Emoldurar Mumbai ...
Há cinco anos, o sucesso de “A Lancheira” (“The Lunchbox”) demonstrou a uma grande maioria, por vezes preconceituosa, que existia mais cinema indiano para além da fórmula de "Bollywood" ou das visões de gringos "à lá Dev Patel" e "Slumdog Billionaire". Quem conseguiu esse feito foi o realizador Ritesh Batra, ao conservar em âmbar um panorama cultural que era fundido numa narrativa tão convencional e nem por isso menos apaixonada. Obviamente, que o cinema indiano não se resume, ou se resumiu, às tendências atrás referidas, mas foi com a história da involuntária troca de uma lancheira que despoletou um romance fantasioso que colocou estas novas audiências no trilho da sensibilidade hindi.
Após “A Lancheira”, Batra iniciou uma digressão pelo mundo fora, com paragens obrigatórias no Reino Unido (“The Sense of an Ending”, em 2017) e nos EUA (“Our Souls at Night”, em 2018, que reuniu Robert Redford e Jane Fonda) até regressar a Mumbai com um outro romance de achados. Uma fotografia é agora o objeto catalisador de uma nova fantasia amorosa, com ligações terrenas a questões de castas, divergências religiosas e discriminação na sociedade indiana onde os tons de pele são indicadores de um estatuto social trabalhado desde os primórdios do indivíduo.
Infelizmente, “Fotografia” (“Photograph”) perde-se por essa denúncia, mesmo estando subtilmente endereçada aos gestos e diálogos das suas personagens. É nas relações entre esses novos peões das teias romantizadas de Batra que descobrimos mais o fascínio de quem está a regressar à sua cidade após anos na estrada e menos propriamente dedicado a elaborar o seu enredo e, acima de tudo, a sua mensagem. Talvez seja essa familiaridade, em que as audiências ocidentais perdem-se nos pequenos pormenores, elucidadas em desvendar os pontos-chaves do argumento. Um engano consequencial derivado da narrativa convencional e por vezes anglo-americanizada, que serve de disfarce perante o reconto da história de um homem completamente envidraçado em Mumbai.

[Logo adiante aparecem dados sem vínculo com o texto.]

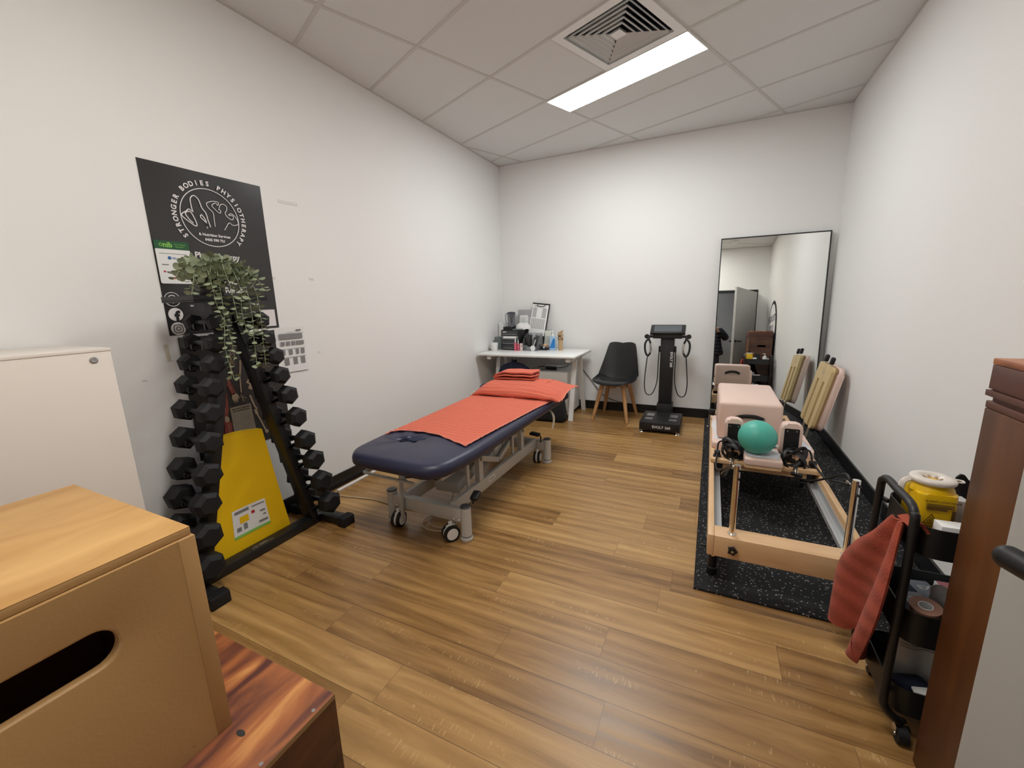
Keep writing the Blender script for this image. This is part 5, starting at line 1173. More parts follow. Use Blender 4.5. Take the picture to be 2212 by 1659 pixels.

Apesar disto, os elementos de um espetáculo ao coração são de um cuidadoso rigor, da fotografia de cores salientes que emana um exotismo onipresente (para uma obra intitulada de “Fotografia”, o visual teria que ser uma referência) ao um som envolvente que somente é interrompido com uma banda sonora melosa (de Peter Raeburn). Mas o que há para se fazer sob estes termos? A resposta está numa das cenas principais, quando o casal protagonista, após uma ida ao cinema local, refere, em jeito de filosofia barata, que "os filmes de hoje são todos iguais". Talvez tenham razão, porque conforme seja a geografia, a fórmula volta sempre a repetir.